Free College Education Makes Sense

Aiden Lutjen, staff writer 

Despite higher education being free to the public in other countries, paying tens of thousands of dollars for post-high school education is still holding strong here in the good ol’ United States of America. The idea of not having to pour a life savings, and then some, into pursuing one’s desired career path is any college student’s dream. I mean, really, many students find themselves bending over backwards for even a chance at a partial scholarship. Millions of people (and more) are deep in debt from a few years of education they received decades ago. Whether those years of education were even able to be used for a desired career varies heavily. Along with that, millions of others can’t even go to college due to its massive price tag. Though I’m sure anyone reading this is well aware of this reality, probably even firsthand.

With all of that said, wouldn’t it be a good idea to just take payment out of the equation and provide college to anyone who wants it for free? After all, one of the main reasons that people don’t go to college is because of the cost. Why wouldn’t that be a good idea?

Believe it or not, there are people out there who think paying a life savings for four years of extra school is a very reliable way to keep your economy and country going!

As a college student paying tens of thousands of dollars to a university so I can actually pursue a living I am at least content with and be able to live with myself knowing that I’m doing work I at the very least occasionally enjoy, I struggle to understand how student loan forgiveness could be considered a bad idea. I’ve asked people with these viewpoints why they believe this so strongly, but their answers make about as much sense as asking what someone’s favorite color is and they just recite the Declaration of Independence word-for-word in reply. So, I finally turned to the internet for answers. If the people I know in real life can’t answer the question plainly, surely one of the billions of people online could, right? 

Right? No, actually! They can’t!

I have dug through website after website, looking for a reliable answer as to why free college would be a bad idea despite being successfully implemented in 22 different countries worldwide and have yet to find even a sliver of reason. The only true concern —in theory— is the fact that college funding has to come from somewhere, which would very likely be taxes, but that’s an answerable question and a solvable problem. I, for one, would be glad my taxes are supporting education.

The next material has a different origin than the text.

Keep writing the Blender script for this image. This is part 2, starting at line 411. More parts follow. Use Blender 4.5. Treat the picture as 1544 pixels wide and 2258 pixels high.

I’d like to share with you some of the sad excuses I found: funding might be from taxing the rich more (as they should); college suddenly “wouldn’t be taken seriously” by students (like the majority of college is partying when, in reality, it’s kids pulling all-nighters because they have two exams in the morning); college education could decrease in quality due to lower funding (huh?); more people would go to college (don’t we want that?); it wouldn’t be fair to people who have paid their debt (the classic “if I have to suffer, so does everyone else”), and more! Someone even had the guts to say that only people who can fully afford college should be able to go…I’m getting dizzy.

It makes no sense to be against providing people with free education. The lack of valid reasoning to keep our current system is embarrassingly sad; we know it doesn’t work, yet we keep it just because some people feel better about letting a problem exist than wanting to go and fix said problem for the benefit of people. No wonder free-education countries point and laugh at us.